--- start ---

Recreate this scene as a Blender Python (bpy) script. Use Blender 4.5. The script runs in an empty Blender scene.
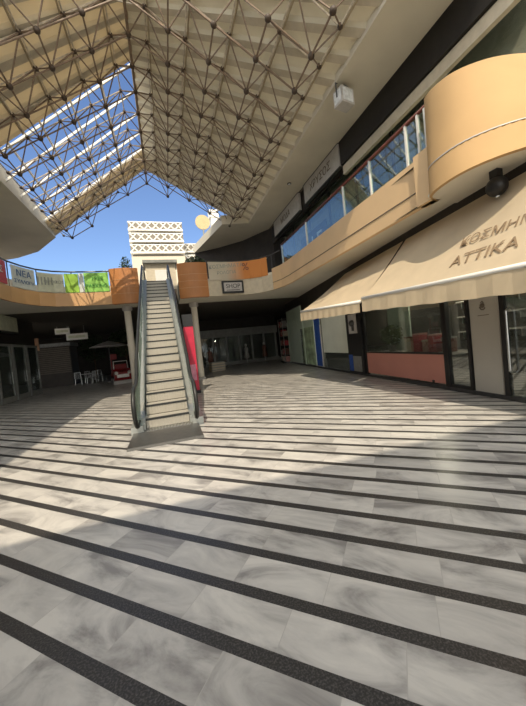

--- end ---
--- start ---

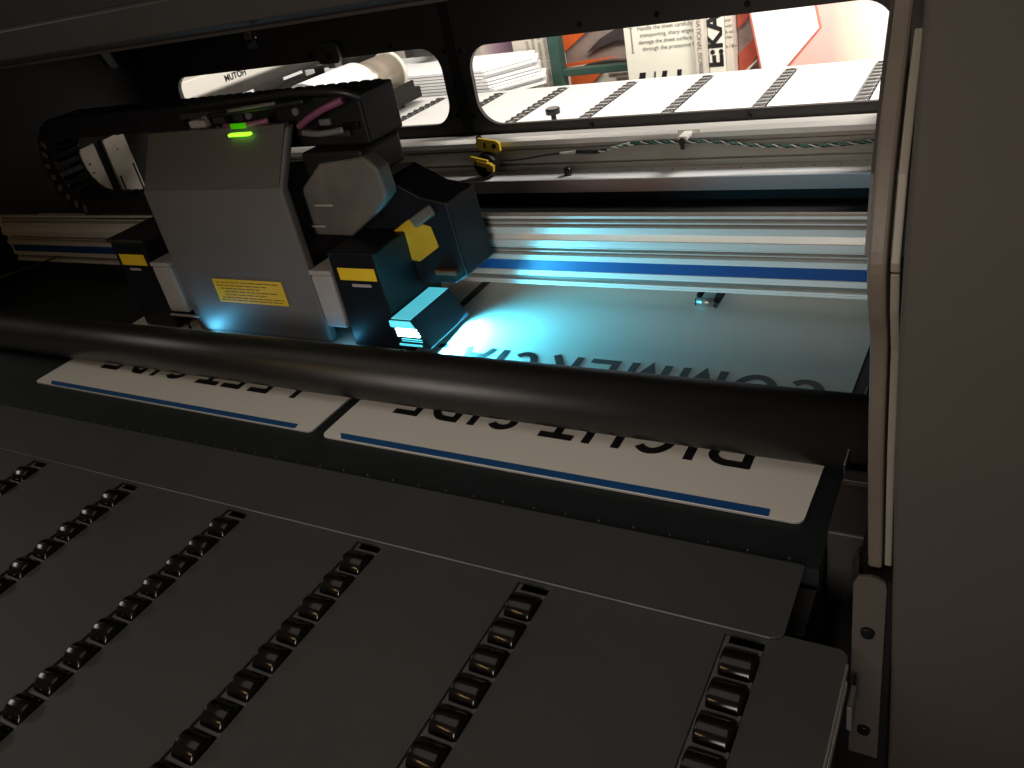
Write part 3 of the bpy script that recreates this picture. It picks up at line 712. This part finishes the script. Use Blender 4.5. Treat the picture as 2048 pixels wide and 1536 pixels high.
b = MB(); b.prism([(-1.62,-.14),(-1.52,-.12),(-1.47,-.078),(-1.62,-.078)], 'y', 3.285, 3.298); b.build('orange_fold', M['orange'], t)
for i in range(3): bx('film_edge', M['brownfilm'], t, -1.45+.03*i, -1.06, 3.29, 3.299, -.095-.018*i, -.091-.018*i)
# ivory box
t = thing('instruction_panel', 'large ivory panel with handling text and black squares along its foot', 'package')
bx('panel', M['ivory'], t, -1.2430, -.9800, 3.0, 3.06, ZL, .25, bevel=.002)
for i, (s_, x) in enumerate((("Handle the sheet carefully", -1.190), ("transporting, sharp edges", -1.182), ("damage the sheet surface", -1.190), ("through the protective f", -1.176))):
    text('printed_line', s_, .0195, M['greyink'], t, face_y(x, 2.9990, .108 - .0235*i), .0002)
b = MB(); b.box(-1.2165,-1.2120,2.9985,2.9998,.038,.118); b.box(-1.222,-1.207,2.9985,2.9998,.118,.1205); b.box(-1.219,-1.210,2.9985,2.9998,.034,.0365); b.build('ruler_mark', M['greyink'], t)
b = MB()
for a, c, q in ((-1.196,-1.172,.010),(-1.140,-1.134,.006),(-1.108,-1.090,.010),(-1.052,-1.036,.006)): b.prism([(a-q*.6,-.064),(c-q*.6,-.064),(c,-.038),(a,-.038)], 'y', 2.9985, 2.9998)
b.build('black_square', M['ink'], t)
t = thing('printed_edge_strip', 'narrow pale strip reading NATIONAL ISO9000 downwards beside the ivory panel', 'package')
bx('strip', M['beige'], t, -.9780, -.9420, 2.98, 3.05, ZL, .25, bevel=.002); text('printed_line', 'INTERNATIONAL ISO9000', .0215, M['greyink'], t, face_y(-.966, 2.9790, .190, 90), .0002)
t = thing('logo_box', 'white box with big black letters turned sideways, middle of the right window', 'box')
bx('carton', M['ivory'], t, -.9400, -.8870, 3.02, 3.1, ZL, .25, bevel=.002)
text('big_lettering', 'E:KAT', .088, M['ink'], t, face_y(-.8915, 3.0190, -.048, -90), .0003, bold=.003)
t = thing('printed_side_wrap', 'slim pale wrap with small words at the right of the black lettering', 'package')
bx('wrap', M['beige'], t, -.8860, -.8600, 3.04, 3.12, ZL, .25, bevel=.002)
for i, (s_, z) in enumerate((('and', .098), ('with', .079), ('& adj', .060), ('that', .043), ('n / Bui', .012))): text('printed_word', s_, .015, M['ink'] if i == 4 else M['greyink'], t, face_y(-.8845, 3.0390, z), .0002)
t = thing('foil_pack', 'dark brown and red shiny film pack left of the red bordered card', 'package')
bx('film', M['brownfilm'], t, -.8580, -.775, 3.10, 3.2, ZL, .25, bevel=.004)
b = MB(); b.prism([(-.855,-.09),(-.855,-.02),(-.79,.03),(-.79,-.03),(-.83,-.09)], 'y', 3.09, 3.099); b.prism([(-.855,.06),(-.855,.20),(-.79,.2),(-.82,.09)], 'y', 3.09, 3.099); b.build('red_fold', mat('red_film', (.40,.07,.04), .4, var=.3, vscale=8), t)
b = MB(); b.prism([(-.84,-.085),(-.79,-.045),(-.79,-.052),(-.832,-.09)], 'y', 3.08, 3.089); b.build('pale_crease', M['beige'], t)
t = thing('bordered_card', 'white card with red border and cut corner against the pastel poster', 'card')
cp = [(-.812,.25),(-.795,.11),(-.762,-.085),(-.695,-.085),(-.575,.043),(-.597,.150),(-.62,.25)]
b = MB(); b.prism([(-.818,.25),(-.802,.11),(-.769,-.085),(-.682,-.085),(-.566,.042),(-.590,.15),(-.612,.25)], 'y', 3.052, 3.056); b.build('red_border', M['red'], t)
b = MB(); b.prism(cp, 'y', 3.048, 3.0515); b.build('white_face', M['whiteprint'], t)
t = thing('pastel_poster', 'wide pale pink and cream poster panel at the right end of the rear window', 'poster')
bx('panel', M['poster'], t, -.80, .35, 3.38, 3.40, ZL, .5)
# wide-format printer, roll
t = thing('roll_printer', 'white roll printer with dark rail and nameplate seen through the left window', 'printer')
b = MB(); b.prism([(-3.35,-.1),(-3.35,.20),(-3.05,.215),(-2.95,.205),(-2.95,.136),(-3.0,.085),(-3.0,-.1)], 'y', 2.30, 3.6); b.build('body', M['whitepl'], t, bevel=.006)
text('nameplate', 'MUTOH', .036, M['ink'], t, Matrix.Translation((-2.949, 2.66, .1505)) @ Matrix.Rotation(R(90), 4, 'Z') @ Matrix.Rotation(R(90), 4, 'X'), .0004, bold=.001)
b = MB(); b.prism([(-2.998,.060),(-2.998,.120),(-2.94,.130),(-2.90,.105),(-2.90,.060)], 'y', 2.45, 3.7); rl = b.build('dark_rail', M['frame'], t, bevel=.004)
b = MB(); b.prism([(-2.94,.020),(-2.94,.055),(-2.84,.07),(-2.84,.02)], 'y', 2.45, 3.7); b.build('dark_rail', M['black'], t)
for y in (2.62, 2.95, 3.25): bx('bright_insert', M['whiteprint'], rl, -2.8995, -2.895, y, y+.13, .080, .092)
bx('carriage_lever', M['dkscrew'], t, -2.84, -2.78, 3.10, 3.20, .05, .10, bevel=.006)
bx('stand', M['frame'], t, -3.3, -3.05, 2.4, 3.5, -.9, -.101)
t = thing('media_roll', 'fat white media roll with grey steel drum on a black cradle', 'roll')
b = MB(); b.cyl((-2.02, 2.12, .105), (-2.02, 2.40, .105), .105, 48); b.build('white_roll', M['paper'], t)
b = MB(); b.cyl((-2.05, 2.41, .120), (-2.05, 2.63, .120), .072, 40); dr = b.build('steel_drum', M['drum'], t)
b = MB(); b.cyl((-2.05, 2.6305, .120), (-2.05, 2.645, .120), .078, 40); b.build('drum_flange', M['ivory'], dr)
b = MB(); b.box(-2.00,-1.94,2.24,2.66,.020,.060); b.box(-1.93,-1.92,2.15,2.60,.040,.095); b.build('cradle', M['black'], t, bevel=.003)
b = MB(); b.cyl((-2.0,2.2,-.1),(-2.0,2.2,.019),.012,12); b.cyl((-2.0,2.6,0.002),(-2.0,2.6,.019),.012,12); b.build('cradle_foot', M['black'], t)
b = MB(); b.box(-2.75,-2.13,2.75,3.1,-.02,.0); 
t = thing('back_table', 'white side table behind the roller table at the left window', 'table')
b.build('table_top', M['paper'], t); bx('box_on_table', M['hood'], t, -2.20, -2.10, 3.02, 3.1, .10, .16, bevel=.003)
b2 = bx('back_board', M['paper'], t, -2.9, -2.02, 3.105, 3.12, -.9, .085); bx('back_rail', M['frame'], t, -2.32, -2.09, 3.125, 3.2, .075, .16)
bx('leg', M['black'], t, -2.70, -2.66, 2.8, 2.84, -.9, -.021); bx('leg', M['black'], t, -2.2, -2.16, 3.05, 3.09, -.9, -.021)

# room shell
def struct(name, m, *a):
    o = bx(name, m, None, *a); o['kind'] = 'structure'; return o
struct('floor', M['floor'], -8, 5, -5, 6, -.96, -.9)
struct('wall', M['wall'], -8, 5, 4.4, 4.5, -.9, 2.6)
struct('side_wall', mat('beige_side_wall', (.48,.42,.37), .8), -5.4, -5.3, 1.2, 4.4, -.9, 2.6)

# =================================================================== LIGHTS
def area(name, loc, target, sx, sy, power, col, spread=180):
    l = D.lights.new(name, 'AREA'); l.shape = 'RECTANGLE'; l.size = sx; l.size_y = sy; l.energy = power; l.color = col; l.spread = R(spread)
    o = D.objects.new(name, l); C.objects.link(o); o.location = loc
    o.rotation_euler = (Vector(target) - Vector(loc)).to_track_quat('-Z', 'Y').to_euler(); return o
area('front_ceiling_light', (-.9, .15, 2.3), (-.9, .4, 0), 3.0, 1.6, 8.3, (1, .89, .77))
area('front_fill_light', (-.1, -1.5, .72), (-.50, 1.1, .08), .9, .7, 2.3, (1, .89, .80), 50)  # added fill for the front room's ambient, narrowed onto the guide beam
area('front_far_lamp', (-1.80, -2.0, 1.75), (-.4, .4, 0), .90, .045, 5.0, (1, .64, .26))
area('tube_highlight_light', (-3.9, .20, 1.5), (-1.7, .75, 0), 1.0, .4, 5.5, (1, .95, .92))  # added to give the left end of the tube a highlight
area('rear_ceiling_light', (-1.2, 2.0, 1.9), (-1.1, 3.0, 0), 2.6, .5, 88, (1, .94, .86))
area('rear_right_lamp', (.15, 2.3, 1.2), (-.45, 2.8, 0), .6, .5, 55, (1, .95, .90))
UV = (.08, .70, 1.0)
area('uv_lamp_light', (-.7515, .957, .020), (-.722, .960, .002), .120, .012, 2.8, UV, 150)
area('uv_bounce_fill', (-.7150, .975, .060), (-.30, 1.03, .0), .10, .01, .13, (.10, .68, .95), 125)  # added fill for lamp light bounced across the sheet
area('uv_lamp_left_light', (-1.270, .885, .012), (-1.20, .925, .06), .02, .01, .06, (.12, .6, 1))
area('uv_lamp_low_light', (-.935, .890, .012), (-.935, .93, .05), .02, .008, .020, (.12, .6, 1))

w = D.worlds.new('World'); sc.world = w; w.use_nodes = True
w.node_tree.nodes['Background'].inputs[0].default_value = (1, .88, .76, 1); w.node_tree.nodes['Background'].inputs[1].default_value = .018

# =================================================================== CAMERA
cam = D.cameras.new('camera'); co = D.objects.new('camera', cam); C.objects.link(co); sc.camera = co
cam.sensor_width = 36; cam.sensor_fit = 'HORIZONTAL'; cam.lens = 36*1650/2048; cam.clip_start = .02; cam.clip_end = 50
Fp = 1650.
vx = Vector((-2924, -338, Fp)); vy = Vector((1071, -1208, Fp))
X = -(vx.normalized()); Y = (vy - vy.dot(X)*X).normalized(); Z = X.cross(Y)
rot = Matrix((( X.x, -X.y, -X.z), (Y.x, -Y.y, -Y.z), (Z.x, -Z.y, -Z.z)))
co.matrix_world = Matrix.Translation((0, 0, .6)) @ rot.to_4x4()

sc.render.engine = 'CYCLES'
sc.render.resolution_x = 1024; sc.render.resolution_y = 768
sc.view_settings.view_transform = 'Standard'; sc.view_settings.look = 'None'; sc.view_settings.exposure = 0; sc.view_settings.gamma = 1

--- end ---

* TO DO *
Looking at the data above, show all lines where the word "Blender" occurs.

* EXERCISE SOLUTION *
Recreate this scene as a Blender Python (bpy) script. Use Blender 4.5. The script runs in an empty Blender scene.
Write part 3 of the bpy script that recreates this picture. It picks up at line 712. This part finishes the script. Use Blender 4.5. Treat the picture as 2048 pixels wide and 1536 pixels high.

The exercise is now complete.